Photos of the garbage were supplied to West Hawaii Today by an Ocean View resident who did not want to be identified.

“There are just people who don’t want to drive all the way to Waiohinu,” said Fortune Otter, president of the Ocean View Community Association.

Residents are able to dispose of their trash for free on Saturdays when the county sets up temporary containers at Kahuku Park. But the lines can take a half hour to navigate, and residents must use a dump 12 miles away at Waiohinu during other days, said Otter, who traveled the access road to the future transfer site recently and said the trash problem has gotten worse in the past year or two.

“The garbage down there has gotten incredibly bad,” Otter said. “It’s not just refrigerators and tires and generators. It’s also bags of diapers, which means that people are definitely just not waiting for Saturday.”

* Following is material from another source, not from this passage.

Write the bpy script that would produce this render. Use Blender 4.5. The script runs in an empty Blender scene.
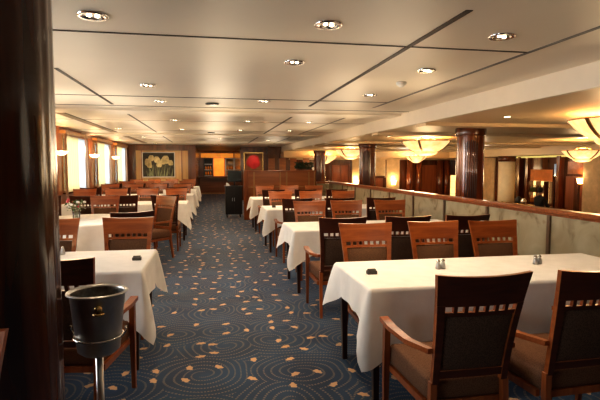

Hawaii County Environmental Management Director Bobby Jean Leithead Todd said illegal dumping has been a long-standing problem on the access road but that she wasn’t aware of any dumping on the 20-acre site.

“We will clean it up if there is an issue,” Leithead Todd said, but she added that the county is pressed with other concerns as it deals with the aftermath of Tropical Storm Iselle and a lava flow threatening Pahoa, its transfer station and highway access to lower Puna.

The county is considering expanding the temporary services offered at the Kahuku collection site, Leithead Todd said. Mayor Billy Kenoi lauded the temporary center when it was put in place in 2010, saying the facility would help prevent litter and illegal dumping. In June, the Windward Planning Commission approved a permit allowing Ka‘u Rubbish Disposal LLC to begin operating a curbside garbage pickup service in the subdivision.

The lack of a transfer station has been a sore point for years with Ocean View residents.

In an email, District 6 Councilwoman Brenda Ford said she was disgusted by the trash and displeased the transfer station hasn’t been built.

“I’m so frustrated about this project and many other public safety projects that have not been completed in Ka‘u and Kona,” she said.

Leithead Todd said the county has invested $5.5 million in transfer station improvements during the Kenoi administration. These included upgrades in Pahoa, Keaau, Waimea and Kealakehe. The Volcano and Glenwood transfer stations are under a $1.8 million contract for improvements. Waiohinu is likely next on the list before a new transfer station for Ocean View, because a wooden support structure to shore up a quake-damaged wall at the Waiohinu station was burned in an act of vandalism, Leithead Todd said.

“We can’t build everything on the wishlist all at once,” she said.

Ford acknowledged that county departments are currently in crisis mode but said that doesn’t explain years of inactivity on a project that has been on the county’s capital improvement projects list since 2007.